When people were snide in that oh-really-a-writer? way, or even some other non-writing way, I took great great pleasure in not telling them one thing about *Once* or its reception. Good news is deserved only by good people.

*Once* got reviewed across the country–not everywhere, but enough that I was dazzled and that occasionally, when someone saw my book they would say, “Oh, I’ve heard of this.” And better, reviewers often seemed to understand whatever it was I was trying to do: I couldn’t always believe the praise or even the criticism, but I was so thrilled when they described the work in words I would have used. Also, the idea of someone caring enough to read my work thoughtfully and then try to offer an estimation of what was going on was deeply deeply rewarding. And, ok, let’s be honest here: the other best thing about positive reviews was, for me, reading them aloud over the phone to my parents. Good people deserve good news.
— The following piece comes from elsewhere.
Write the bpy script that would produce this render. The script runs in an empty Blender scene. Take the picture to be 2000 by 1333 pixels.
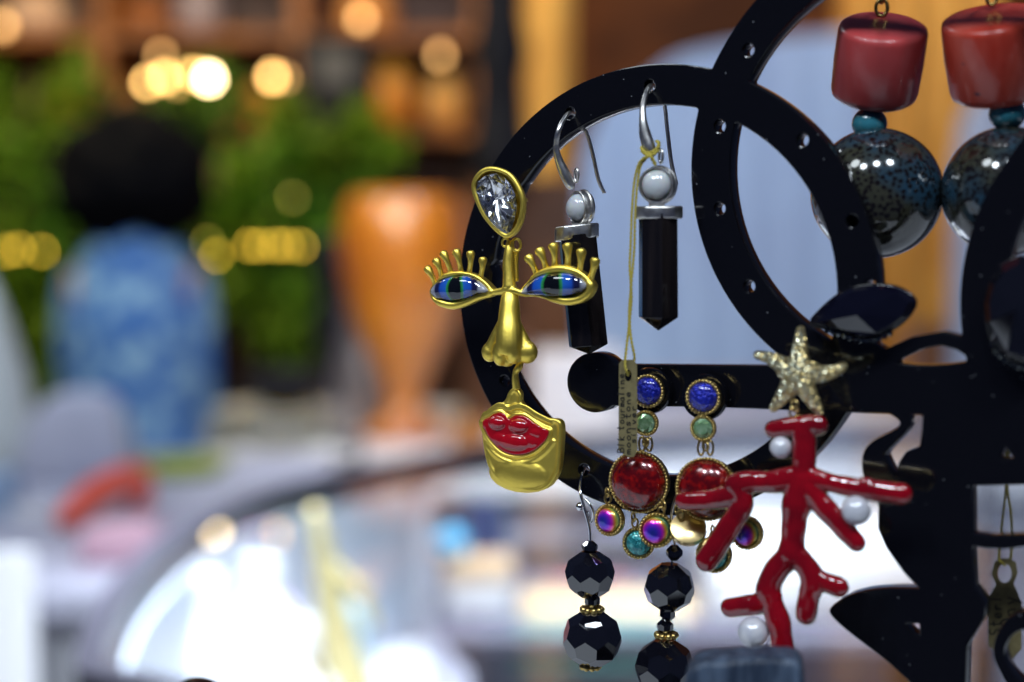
import bpy, bmesh, math, random
import numpy as np
from mathutils import Vector, Matrix
random.seed(11)
sc = bpy.context.scene
COL = sc.collection
R = math.radians
# ------------------------------------------------------------------ camera
TH = R(4.5)                       # the camera looks down a little
FPX = 3086.0                      # focal length in photograph pixels (2000 wide)
D0 = FPX * 1e-4                   # one photograph pixel is 0.1 mm on the plane of the earrings
FWD = Vector((0, math.cos(TH), -math.sin(TH)))
UPV = Vector((0, math.sin(TH), math.cos(TH)))
CAM = -FWD * D0
cd = bpy.data.cameras.new('camera')
cam = bpy.data.objects.new('camera', cd)
COL.objects.link(cam)
cam.location = CAM
cam.rotation_euler = (R(90) - TH, 0, 0)
cd.sensor_width = 36
cd.lens = FPX / 2000 * 36
cd.clip_start = 0.01
cd.clip_end = 50
cd.dof.use_dof = True
cd.dof.focus_distance = D0 - 0.006
cd.dof.aperture_fstop = 6.9
sc.camera = cam
# ------------------------------------------------------------------ world, exposure, lamps
w = bpy.data.worlds.new('World')
sc.world = w
w.use_nodes = True
w.node_tree.nodes['Background'].inputs[0].default_value = (0.16, 0.22, 0.48, 1)
w.node_tree.nodes['Background'].inputs[1].default_value = 0.11
sc.view_settings.view_transform = 'Standard'
sc.view_settings.look = 'None'
sc.view_settings.exposure = 0
sc.view_settings.gamma = 1
sc.render.engine = 'CYCLES'
cy = sc.cycles
cy.use_denoising = True
cy.sample_clamp_indirect = 6
cy.max_bounces = 10
cy.transmission_bounces = 10
cy.transparent_max_bounces = 12
cy.caustics_reflective = False
cy.caustics_refractive = False
cy.use_adaptive_sampling = False


def lamp(name, loc, aim, power, size, col, shape='DISK', spread=180):
    d = bpy.data.lights.new(name, 'AREA')
    d.shape = shape
    d.size = size
    d.energy = power
    d.color = col
    d.spread = R(spread)
    o = bpy.data.objects.new(name, d)
    COL.objects.link(o)
    o.location = loc
    o.rotation_euler = (Vector(aim) - Vector(loc)).to_track_quat('-Z', 'Y').to_euler()
    return o


COOL = (0.80, 0.90, 1.0)
WARM = (1.0, 0.62, 0.26)
lamp('ceiling_spot', (-0.62, -0.75, 1.05), (0.02, 0, 0), 6.6, 0.22, COOL)
lamp('ceiling_spot', (-0.14, -0.85, 1.12), (0.02, 0, 0), 6.6, 0.22, COOL)
lamp('ceiling_spot', (0.34, -0.78, 1.08), (0.02, 0, 0), 6.6, 0.22, COOL)
lamp('added_soft_lamp', (-0.9, -0.45, 1.2), (0.02, 0.05, -0.02), 3.6, 0.38, (0.86, 0.95, 1.0), 'DISK')  # added soft lamp, gives the gold something to reflect
lamp('unseen_downlight', (-0.14, 0.68, 0.62), (-0.16, 0.72, -0.3), 7.5, 0.22, (0.82, 0.90, 1.0), spread=62)
lamp('unseen_downlight', (0.06, 1.05, 0.55), (0.07, 1.62, -0.42), 3.0, 0.2, (0.86, 0.92, 1.0), spread=55)  # added lamp out of view to brighten the slate table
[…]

I got hit on, gently mocked, toasted, ignored, lost, hugged by strangers, soaked in the rain, locked out of the reading space, and tangled up in my own feet. People told me that certain stories in my book *must* be about my own life, that certain stories were in fact about them (the reader). that several stories were far better than the rest, that every story was brilliant, that they didn’t really like it that much, that they didn’t get time to finish it, that the book is very different from me personally, that the book is exactly like me personally, that they don’t really like any short stories so I shouldn’t take it personally, that it should have won the GG, that I would have a hard time topping it, that they’d lost their copies, and that they always knew I could do it.

I had my portrait painted, was the subject of a slideshow, was on the radio (twice), was interviewed about writing and childhood and beer and Jewishness and inspiration, got to teach teenagers to write stories, got to speak on panels, introduce another author, judge writing contests, attend fancy parties, was filmed and tape-recorded and photographed, and had reason enough to wear all my nicest clothes at least a few times each.
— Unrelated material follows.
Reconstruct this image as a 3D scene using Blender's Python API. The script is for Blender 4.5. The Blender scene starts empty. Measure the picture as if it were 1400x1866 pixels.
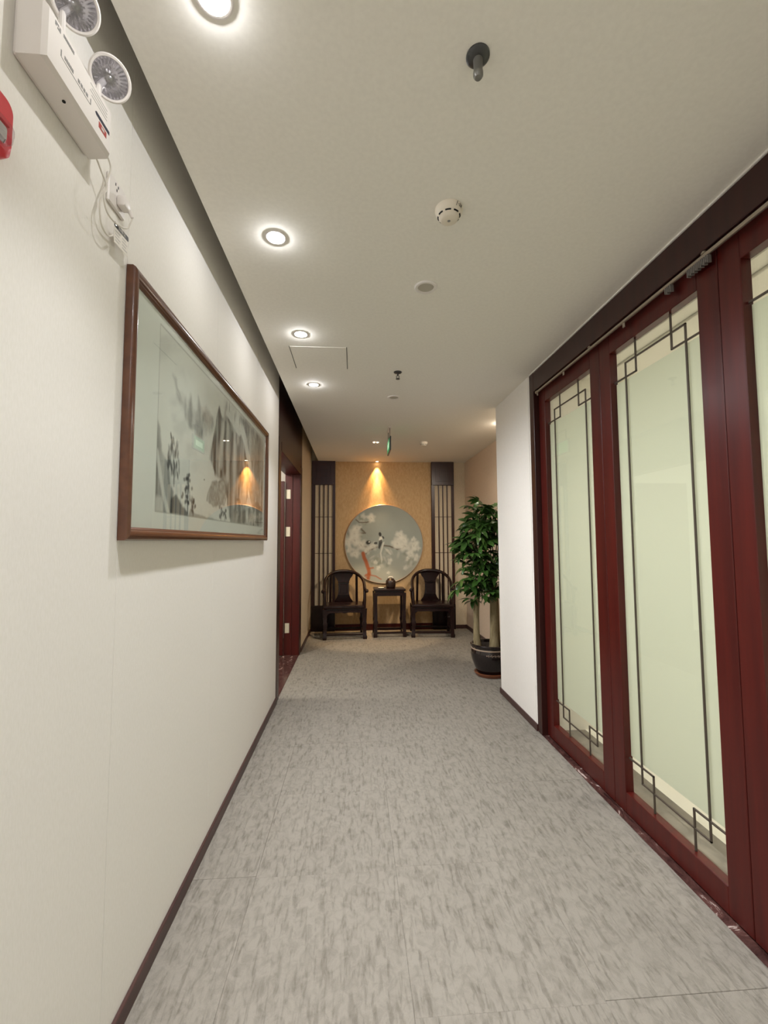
import bpy, bmesh, math, random
import numpy as np
from mathutils import Vector, Matrix

# ------------------------------------------------------------------ camera, world, exposure
SC = bpy.context.scene
COL = SC.collection
cam_d = bpy.data.cameras.new('camera')
cam_d.sensor_fit = 'HORIZONTAL'
cam_d.sensor_width = 36.0
cam_d.lens = 797.0 / 1400.0 * 36.0
cam_d.clip_start = 0.02
cam = bpy.data.objects.new('camera', cam_d)
COL.objects.link(cam)
FW = Vector((0.06790012, 0.99552307, 0.06575253))
RT = Vector((0.99769195, -0.06779102, -0.00389155))
UP = Vector((-0.000583303, -0.0658650, 0.99782837))
cam.matrix_world = Matrix(((RT.x, UP.x, -FW.x, 0.0), (RT.y, UP.y, -FW.y, 0.0),
                           (RT.z, UP.z, -FW.z, 1.4148), (0, 0, 0, 1)))
SC.camera = cam

world = bpy.data.worlds.new('world')
SC.world = world
world.use_nodes = True
world.node_tree.nodes['Background'].inputs[0].default_value = (0.5, 0.48, 0.44, 1)
world.node_tree.nodes['Background'].inputs[1].default_value = 0.02

SC.view_settings.view_transform = 'Standard'
SC.view_settings.look = 'None'
SC.view_settings.exposure = 0.40
SC.view_settings.gamma = 1.0
SC.view_settings.use_curve_mapping = False

DOWNLIGHT_W = 92.0
SPILL_W = 2.4            # wide spill of the same downlights        # each corridor downlight
DOWNLIGHT_COL = (0.94, 0.95, 1.0)
INNER_W = 7.0            # ceiling panel lamps of the room behind the glazed doors
ROOM_W = 60.0             # lamp in the room on the left
SPOT_W = 52.0
SPOT_CORE_W = 140.0       # its narrow core beam              # orange wall washer at the end wall
SPOT_COL = (1.0, 0.55, 0.2)
TWIN_W = 80.0
ALCOVE_FILL_W = 130.0           # added fill downlight, out of view behind the pier

# ------------------------------------------------------------------ helpers
def lin(c):
    return tuple((x / 255.0 / 12.92) if x <= 10 else (((x / 255.0) + 0.055) / 1.055) ** 2.4 for x in c)

def rgb(*c):
    return lin(c) + (1.0,)

MATS = {}
def mat(name, col, rough=0.5, metal=0.0, spec=0.5, coat=0.0, coat_rough=0.05, emit=None, estr=0.0, trans=0.0):
    m = bpy.data.materials.new(name)
    m.use_nodes = True
    b = m.node_tree.nodes['Principled BSDF']
    b.inputs['Base Color'].default_value = col
    b.inputs['Roughness'].default_value = rough
    b.inputs['Metallic'].default_value = metal
    b.inputs['Specular IOR Level'].default_value = spec
    b.inputs['Coat Weight'].default_value = coat
    b.inputs['Coat Roughness'].default_value = coat_rough
    b.inputs['Transmission Weight'].default_value = trans
    if emit:
        b.inputs['Emission Color'].default_value = emit
        b.inputs['Emission Strength'].default_value = estr
    MATS[name] = m
    return m

def nodes_of(m):
    return m.node_tree.nodes, m.node_tree.links, m.node_tree.nodes['Principled BSDF']

def noise_col(m, c1, c2, scale=(10, 10, 10), detail=4, rough=0.55, lo=0.35, hi=0.65, bump=0.0, bump_dist=0.002,
              coord='Object', rand=False, distort=0.0):
    n, l, b = nodes_of(m)
    tc = n.new('ShaderNodeTexCoord')
    mp = n.new('ShaderNodeMapping')
    mp.inputs['Scale'].default_value = scale
    l.new(tc.outputs[coord], mp.inputs['Vector'])
    if rand:
        oi = n.new('ShaderNodeObjectInfo')
        mm = n.new('ShaderNodeVectorMath'); mm.operation = 'SCALE'
        cb = n.new('ShaderNodeCombineXYZ')
        for i in range(3):
            l.new(oi.outputs['Random'], cb.inputs[i])
        l.new(cb.outputs[0], mm.inputs[0]); mm.inputs['Scale'].default_value = 57.0
        l.new(mm.outputs[0], mp.inputs['Location'])
    nz = n.new('ShaderNodeTexNoise')
    nz.inputs['Scale'].default_value = 1.0
    nz.inputs['Detail'].default_value = detail
    nz.inputs['Roughness'].default_value = rough
    nz.inputs['Distortion'].default_value = distort
    l.new(mp.outputs[0], nz.inputs['Vector'])
    cr = n.new('ShaderNodeValToRGB')
    cr.color_ramp.elements[0].position = lo; cr.color_ramp.elements[0].color = c1
    cr.color_ramp.elements[1].position = hi; cr.color_ramp.elements[1].color = c2
    l.new(nz.outputs['Fac'], cr.inputs[0])
    l.new(cr.outputs[0], b.inputs['Base Color'])
    if bump:
        bp = n.new('ShaderNodeBump')
        bp.inputs['Strength'].default_value = bump
        bp.inputs['Distance'].default_value = bump_dist
        l.new(nz.outputs['Fac'], bp.inputs['Height'])
        l.new(bp.outputs[0], b.inputs['Normal'])
    return cr

# --- materials
mat('wallpaper', rgb(238, 234, 226), 0.75, spec=0.25)
noise_col(MATS['wallpaper'], rgb(236, 232, 223), rgb(240, 236, 228), (220, 220, 60), 3, bump=0.25, bump_dist=0.0008, coord='Object')
mat('ceiling_paint', rgb(240, 236, 226), 0.9, spec=0.1)
noise_col(MATS['ceiling_paint'], rgb(238, 234, 224), rgb(242, 238, 228), (60, 60, 60), 3, bump=0.08, bump_dist=0.0006)
mat('white_paint', rgb(228, 223, 212), 0.8, spec=0.2)
noise_col(MATS['white_paint'], rgb(236, 232, 224), rgb(240, 236, 228), (90, 90, 90), 3, bump=0.06, bump_dist=0.0006)
mat('gold_paper', rgb(200, 172, 134), 0.7, spec=0.3)
noise_col(MATS['gold_paper'], rgb(192, 158, 112), rgb(204, 172, 128), (60, 60, 22), 5, bump=0.15, bump_dist=0.0008)
mat('beige_paper', rgb(190, 170, 138), 0.75, spec=0.25)
noise_col(MATS['beige_paper'], rgb(204, 188, 160), rgb(214, 198, 172), (120, 120, 40), 4, bump=0.12, bump_dist=0.0006)
mat('pink_paper', rgb(206, 182, 156), 0.75, spec=0.25)
noise_col(MATS['pink_paper'], rgb(222, 202, 180), rgb(230, 211, 190), (100, 100, 30), 4, bump=0.1, bump_dist=0.0006)
mat('mahogany', rgb(70, 18, 14), 0.32, spec=0.32, coat=0.04, coat_rough=0.2)
noise_col(MATS['mahogany'], rgb(60, 14, 11), rgb(80, 22, 16), (22, 22, 1.2), 5, lo=0.3, hi=0.7)
mat('dark_wood', rgb(48, 21, 17), 0.35, spec=0.4, coat=0.05, coat_rough=0.2)
noise_col(MATS['dark_wood'], rgb(42, 17, 14), rgb(56, 25, 20), (24, 24, 1.5), 5, lo=0.3, hi=0.7)
mat('rosewood', rgb(28, 11, 10), 0.28, spec=0.3, coat=0.2, coat_rough=0.06)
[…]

I wrote a book. A year later I sort of believe it, and modesty is all well and good but I am so proud of *Once* I can’t even tell you. After a year of readings and three (ish) of writings, I still enjoy reading my own work and think that maybe I really did manage to do something good and interesting with the short story form that I love so much.

I’m writing another book, and it’s hard and messy and confusing and full of backwards turns and really some days nearly impossible. But I do get to sit down at my desk with the knowledge of the above, which is an inestimable gift to my confidence, patience and ambition. Yet another thing I’m grateful for.

I am also grateful to everyone who read the book or a story from it in a journal or in workshop, who came out to see me read, who offered a kind or (constructively) critical word, or said I looked just fine and no one could see my misbuttoned sweater behind the podium. When and if I get this second book published, I’ll get to do another acknowledgements page, thank goodness–I’ll owe even more thanks by then.

Happy birthday, *Once*. May you have many more on library and book-buyers’ shelves.

Not only real but beautiful
RR

August 13th, 2009

I in *Eye*

If you look carefully at page 43 of the current (August 13) issue of Eye Weekly, you can see my little face above a blurb about next Wednesday’s Hear/Hear reading (the online version has Jon Paul Fiorentino’s picture standing in for us all), in which I am participating. I am of course always thrilled to be in the newspaper for any reason, but the real star here is the event itself, which showcases teachers from the program where I taught, and is going to be fabulous (and is also all ages, if you or your escort is non-drinking age). I do hope you can make it.

All you did was save my life
RR

PS–I also hope that subject line isn’t unforgiveable–I’m such a sucker for homonyms!